» **INSTRUCTIONS FOR THE TASK**: Search the material for "scene" and show all lines that contain it.

start GIVEN INFORMATION

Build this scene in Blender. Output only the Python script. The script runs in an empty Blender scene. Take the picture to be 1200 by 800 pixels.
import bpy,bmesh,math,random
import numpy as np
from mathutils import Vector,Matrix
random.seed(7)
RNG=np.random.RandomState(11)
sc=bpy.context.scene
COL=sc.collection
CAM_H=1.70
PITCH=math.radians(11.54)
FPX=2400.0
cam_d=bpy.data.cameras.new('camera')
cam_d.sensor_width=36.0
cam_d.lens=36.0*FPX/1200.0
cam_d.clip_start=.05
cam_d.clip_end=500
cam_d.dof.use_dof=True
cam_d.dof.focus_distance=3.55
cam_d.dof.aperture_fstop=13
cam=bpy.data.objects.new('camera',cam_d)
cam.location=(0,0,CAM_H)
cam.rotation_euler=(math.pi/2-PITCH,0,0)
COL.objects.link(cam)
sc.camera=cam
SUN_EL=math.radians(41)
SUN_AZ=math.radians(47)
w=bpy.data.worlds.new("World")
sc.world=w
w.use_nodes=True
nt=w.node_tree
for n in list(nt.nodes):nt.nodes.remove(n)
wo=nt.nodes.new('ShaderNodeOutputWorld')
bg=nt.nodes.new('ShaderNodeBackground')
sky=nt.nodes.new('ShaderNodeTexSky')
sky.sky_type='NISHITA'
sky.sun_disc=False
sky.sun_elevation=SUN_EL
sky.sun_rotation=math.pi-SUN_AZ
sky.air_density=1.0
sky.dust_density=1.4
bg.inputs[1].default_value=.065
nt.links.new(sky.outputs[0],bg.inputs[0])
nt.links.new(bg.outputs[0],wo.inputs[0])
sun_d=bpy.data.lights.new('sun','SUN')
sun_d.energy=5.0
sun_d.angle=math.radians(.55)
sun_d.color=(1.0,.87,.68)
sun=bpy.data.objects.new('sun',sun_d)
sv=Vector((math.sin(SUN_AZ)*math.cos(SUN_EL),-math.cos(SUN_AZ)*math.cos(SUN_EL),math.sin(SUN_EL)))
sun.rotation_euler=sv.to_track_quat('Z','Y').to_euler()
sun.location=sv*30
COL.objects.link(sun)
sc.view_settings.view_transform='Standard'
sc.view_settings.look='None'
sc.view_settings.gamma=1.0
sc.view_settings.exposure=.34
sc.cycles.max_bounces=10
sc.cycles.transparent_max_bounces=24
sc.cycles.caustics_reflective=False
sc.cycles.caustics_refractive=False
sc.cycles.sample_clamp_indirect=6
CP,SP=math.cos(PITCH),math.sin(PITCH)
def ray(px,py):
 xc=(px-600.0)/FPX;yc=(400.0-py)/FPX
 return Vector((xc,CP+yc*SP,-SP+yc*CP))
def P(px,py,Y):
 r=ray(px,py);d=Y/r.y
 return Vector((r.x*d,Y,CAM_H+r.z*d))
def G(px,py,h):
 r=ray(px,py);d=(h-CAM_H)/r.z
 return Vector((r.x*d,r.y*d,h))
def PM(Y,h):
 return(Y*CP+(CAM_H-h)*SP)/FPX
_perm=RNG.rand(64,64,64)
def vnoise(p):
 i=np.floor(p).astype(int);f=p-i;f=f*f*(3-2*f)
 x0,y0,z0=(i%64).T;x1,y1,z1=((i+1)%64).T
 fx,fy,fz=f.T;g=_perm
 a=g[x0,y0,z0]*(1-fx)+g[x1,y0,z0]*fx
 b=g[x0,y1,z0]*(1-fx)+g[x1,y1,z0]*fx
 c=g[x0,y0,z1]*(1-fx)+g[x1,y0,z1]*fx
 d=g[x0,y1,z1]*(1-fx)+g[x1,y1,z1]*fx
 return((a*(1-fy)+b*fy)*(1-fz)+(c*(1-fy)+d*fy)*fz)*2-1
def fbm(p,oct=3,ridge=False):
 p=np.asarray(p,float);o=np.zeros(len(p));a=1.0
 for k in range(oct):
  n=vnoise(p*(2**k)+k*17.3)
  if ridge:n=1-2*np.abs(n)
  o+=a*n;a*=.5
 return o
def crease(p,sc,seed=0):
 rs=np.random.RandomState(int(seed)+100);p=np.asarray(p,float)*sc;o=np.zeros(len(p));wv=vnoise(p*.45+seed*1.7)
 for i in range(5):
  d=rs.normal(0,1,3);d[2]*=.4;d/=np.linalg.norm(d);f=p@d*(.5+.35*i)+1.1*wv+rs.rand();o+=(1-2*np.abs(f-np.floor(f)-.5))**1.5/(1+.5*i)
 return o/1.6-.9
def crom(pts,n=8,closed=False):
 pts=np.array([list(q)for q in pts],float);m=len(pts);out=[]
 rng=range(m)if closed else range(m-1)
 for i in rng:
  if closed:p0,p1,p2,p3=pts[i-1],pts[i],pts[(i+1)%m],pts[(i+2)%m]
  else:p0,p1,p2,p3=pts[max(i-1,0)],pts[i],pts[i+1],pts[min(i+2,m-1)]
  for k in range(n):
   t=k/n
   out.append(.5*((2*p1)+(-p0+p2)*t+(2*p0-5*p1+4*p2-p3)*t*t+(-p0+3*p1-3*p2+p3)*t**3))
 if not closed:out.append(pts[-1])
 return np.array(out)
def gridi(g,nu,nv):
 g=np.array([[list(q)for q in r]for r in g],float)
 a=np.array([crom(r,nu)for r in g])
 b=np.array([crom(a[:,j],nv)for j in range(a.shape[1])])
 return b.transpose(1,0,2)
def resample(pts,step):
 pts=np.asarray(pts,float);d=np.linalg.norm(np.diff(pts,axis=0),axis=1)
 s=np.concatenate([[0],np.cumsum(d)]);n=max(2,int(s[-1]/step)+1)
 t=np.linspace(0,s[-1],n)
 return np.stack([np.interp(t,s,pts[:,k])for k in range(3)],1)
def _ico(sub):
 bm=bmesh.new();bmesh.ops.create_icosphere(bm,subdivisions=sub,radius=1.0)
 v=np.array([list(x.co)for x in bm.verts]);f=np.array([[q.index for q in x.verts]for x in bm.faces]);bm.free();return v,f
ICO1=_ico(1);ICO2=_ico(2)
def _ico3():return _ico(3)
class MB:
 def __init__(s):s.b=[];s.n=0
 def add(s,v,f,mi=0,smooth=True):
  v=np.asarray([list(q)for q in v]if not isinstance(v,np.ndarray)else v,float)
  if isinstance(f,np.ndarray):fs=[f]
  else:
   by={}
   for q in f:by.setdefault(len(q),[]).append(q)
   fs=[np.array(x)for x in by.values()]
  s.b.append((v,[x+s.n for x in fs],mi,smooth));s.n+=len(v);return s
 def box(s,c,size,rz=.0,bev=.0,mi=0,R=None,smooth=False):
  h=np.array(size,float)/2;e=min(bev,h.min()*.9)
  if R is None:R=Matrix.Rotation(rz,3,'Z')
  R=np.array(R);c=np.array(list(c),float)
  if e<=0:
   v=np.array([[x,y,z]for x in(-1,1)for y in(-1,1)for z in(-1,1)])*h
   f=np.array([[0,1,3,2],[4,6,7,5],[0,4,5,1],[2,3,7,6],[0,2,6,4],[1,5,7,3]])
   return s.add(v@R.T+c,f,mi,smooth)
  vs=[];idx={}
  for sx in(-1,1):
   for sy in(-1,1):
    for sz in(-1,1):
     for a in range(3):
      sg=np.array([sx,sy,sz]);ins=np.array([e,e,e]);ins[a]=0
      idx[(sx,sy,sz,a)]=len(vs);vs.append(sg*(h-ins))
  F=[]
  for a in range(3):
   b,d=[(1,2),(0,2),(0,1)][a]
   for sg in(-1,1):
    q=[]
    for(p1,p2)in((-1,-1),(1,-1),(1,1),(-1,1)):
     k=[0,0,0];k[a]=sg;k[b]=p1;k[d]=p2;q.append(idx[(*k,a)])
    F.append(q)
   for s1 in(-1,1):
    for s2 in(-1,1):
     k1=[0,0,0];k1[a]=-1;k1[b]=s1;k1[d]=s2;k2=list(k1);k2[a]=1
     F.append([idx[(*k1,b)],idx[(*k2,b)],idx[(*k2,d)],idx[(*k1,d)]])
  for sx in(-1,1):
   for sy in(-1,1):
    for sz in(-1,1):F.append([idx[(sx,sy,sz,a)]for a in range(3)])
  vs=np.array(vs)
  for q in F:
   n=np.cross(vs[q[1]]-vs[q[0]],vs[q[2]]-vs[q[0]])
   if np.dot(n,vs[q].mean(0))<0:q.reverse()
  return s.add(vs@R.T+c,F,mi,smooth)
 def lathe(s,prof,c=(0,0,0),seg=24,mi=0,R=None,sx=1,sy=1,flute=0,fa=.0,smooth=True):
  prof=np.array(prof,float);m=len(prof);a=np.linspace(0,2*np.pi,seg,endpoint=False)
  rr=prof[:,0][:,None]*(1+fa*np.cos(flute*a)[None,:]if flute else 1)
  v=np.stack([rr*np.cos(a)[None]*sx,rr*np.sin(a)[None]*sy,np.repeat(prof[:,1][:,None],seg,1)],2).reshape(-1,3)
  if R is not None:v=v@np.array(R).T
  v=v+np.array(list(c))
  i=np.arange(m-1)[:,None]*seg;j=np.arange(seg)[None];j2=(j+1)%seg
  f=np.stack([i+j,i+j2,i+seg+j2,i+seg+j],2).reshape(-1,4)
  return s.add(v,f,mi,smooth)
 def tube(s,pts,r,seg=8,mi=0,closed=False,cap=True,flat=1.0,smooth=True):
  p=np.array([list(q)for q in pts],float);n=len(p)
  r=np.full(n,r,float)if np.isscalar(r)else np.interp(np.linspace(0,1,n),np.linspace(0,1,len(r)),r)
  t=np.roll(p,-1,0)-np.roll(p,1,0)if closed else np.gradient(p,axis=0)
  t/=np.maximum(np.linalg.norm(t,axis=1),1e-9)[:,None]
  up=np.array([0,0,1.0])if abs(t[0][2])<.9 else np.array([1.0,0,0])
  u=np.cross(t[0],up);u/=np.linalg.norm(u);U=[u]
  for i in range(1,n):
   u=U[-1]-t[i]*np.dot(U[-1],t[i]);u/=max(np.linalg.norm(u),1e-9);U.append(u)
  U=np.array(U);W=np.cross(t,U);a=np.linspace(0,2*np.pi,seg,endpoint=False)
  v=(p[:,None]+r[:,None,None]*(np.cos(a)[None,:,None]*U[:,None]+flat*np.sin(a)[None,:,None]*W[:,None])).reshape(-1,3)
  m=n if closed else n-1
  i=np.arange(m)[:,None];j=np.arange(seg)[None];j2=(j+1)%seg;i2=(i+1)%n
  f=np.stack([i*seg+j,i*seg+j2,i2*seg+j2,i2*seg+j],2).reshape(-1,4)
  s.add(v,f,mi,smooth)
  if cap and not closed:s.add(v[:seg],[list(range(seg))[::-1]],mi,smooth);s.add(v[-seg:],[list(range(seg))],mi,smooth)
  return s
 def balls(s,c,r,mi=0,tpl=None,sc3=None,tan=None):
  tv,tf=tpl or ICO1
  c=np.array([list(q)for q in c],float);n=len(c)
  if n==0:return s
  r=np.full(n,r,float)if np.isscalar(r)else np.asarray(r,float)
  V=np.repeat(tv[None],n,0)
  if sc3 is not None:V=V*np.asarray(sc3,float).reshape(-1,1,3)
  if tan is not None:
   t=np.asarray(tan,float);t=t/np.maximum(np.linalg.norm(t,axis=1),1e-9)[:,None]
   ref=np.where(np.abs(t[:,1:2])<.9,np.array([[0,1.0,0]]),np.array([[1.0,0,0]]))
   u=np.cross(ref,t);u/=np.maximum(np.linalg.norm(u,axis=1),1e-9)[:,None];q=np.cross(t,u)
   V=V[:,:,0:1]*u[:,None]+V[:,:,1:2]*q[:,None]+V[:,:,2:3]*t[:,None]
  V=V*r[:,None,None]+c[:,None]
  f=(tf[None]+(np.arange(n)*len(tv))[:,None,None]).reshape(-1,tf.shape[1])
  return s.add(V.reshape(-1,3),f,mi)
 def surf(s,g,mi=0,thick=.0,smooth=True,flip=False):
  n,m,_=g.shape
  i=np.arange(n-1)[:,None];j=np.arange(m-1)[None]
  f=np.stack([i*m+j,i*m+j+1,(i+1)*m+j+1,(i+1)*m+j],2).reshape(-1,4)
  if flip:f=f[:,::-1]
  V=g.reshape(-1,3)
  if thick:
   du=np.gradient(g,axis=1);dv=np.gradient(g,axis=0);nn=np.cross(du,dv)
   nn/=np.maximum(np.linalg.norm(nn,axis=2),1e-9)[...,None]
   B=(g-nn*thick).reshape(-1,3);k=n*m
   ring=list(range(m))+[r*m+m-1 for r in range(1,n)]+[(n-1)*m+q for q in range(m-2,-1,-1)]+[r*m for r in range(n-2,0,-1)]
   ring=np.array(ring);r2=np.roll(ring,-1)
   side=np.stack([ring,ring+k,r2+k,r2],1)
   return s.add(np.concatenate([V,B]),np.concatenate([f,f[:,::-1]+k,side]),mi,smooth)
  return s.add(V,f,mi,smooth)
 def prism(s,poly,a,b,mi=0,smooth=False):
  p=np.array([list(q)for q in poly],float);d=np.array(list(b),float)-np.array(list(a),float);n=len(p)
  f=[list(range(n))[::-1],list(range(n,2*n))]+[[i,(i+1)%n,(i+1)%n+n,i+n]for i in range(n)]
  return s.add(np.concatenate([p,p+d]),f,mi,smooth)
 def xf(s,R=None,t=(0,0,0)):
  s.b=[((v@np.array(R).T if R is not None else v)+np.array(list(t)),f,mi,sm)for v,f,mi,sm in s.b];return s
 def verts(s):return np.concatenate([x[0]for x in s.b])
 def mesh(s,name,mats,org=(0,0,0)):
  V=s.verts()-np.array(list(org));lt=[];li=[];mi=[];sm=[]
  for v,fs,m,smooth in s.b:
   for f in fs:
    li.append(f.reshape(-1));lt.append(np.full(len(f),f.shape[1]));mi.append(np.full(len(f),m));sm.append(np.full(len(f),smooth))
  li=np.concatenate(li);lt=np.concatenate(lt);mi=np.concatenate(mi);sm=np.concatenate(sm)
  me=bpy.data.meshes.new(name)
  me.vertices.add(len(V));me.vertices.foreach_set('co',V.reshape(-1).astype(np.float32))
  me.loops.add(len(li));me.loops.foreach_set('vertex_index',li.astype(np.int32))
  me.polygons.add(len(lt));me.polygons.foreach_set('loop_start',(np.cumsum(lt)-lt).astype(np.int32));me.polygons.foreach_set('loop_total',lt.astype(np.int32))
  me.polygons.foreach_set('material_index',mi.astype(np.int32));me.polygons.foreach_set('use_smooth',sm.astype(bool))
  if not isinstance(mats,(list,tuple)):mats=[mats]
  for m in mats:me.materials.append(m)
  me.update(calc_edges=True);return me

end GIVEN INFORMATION

» **OUTPUT**:
Build this scene in Blender. Output only the Python script. The script runs in an empty Blender scene. Take the picture to be 1200 by 800 pixels.
sc=bpy.context.scene